Two possible replies only:

1...Kd7 or 1...Kf7.

1...Kf7 2. Bg6+ Kg8 (only move) Rc8#

So 1...Kd7 2.Rd6+ four replies:

2...Kc7, 2...Ke7, 2...Ke8, 2...Kc8.

2...Ke7 would leave 3.Rxd8+ meaning a tempo save and a freeing move on the bishop on b4. This is a clear won endgame. So three other moves to consider 2...Ke8, 2...Kc7, 2...Kc8. However, I had calculated that of these moves I could still play 3.Rxd4 and then the line would run:

3. Rxd4 a5xb4 4. Rxb4 Qa5+ 5 Kh2 and is safe. So I figured that from here white would have a clear advantage in the endgame with Rook, bishop, Knight and three pawns vs Queen and three pawns, but with black's king more exposed and the black b5 pawn probably falling soon. I saw this as a default position for white, however I tried see if I could find anything better with the three remaining moves 2...Ke8, 2...Kc7, 2...Kc8.

2...Kc8 3 Bf5+, leaves three moves - 3...Kb8, 3...Kc7, 3...Kb7. To 3...Kc7 or 3...Kb7 white has 4. Rd7+ but what then? The knight can't get in on the action because of the bishop on d4 and seemingly the king can dance around in the corner and dodge checks from the bishop and rook. Of course if there are no checks the bishop on b4 falls. Similar thing with the other remaining king moves.

So at this point I would have been happy to return to my default position and to capture the black bishop if white doesn't blunder allowing mate with 1...Kf7. However, I decided to return to the starting position and have a quick look again at those remaining checks, though again I didn't find any joy.

Summary of moves here:


So then I looked at the solution and compared my notes.

Solution

See video link posted at the start.

I was pleased to note that the speaker in the video considered the same things I mentioned, the forcing checks, the bishop hanging on b4 etc and immediately starting analysing the Rc6+ line, which was so far so good. Again 1...Kf7 leads to mate. 1...Kd7 and the move given was 2.Rd6+, so far so good, though I didn't think these moves where hard to find, rather perhaps the most obvious, however I thought that was probably it, still a very good exercise. However, of course as you probably realised and I should have, I missed the immediate 3...Qa1+ winning the rook. An over-sight on my part. Of course I could have seen that in a game after playing 1.Rc6+ Kd7 2. Rd6+ (K moves but not to e7) then I might have looked for fresh at the then position, considering threats etc before playing 3. Rxd4. But I had missed it in calculating from scratch.

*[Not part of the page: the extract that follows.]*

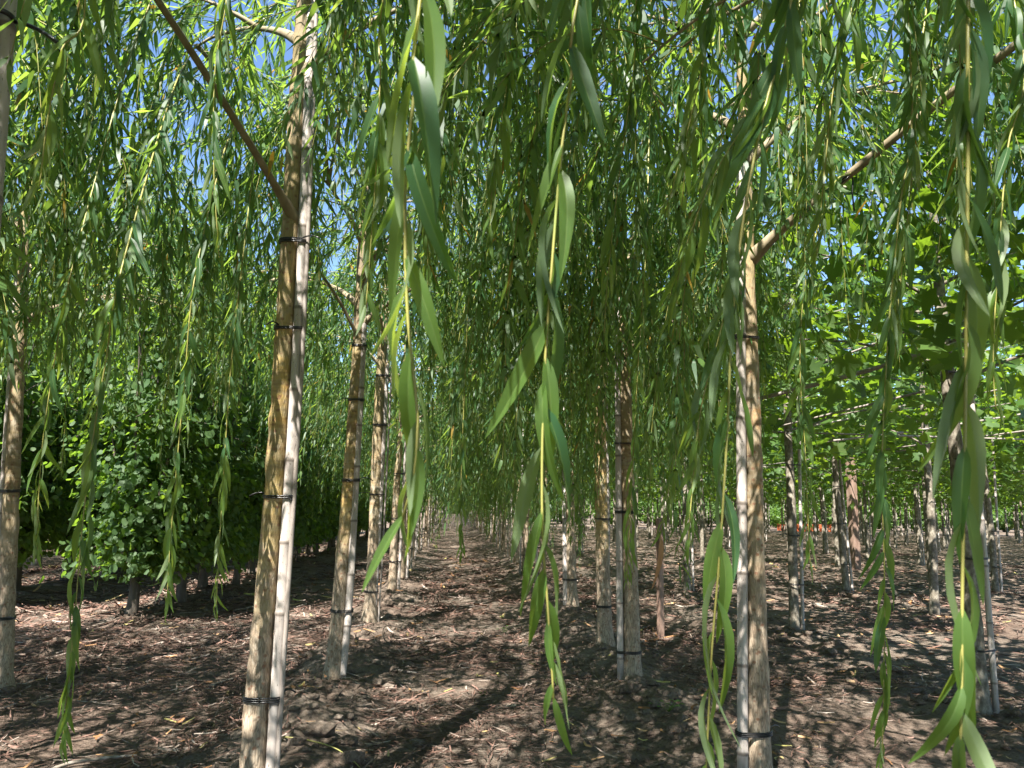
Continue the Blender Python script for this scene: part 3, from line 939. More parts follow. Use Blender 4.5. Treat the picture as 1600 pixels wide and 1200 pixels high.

So that was a clear over-sight. However, if you have seen the video, then comes the brilliant bolt from the blue - 1. Bh7!

OK, so I have a bit of a headache after looking at all of that again, but I really like the Bh7 move, though the combinations that follow black avoiding losing the queen are also good.

So to conclude, there was clearly so much in that position that I didn't see. The 3. Rxd4 oversight was naughty, I should have seen that, so another reminder to look for alternatives, not to consider here axb4 only. I was pleased with my reading of 1.Rc6+ apart from that though. 1 Bh7 seems like something special, and when you have found that then all those other alternative lines become possible (though I'm not sure I would have found the knight sacrifice mate...) Though just going back to the starting position again with 1. Bh7 in mind:



 

 

 

 

 

 

 

 

 

 

 

 

 

 

 

 

Perhaps one obvious tactical question should spring to mind; the king and queen are on the same diagonal, are there any tactics? Then perhaps Bh7 might have been found.

Still, at least I can be comforted in the fact that the GM playing the game also missed it and played 1.Rc6+ and from the fact that I learned a great deal from looking at this position.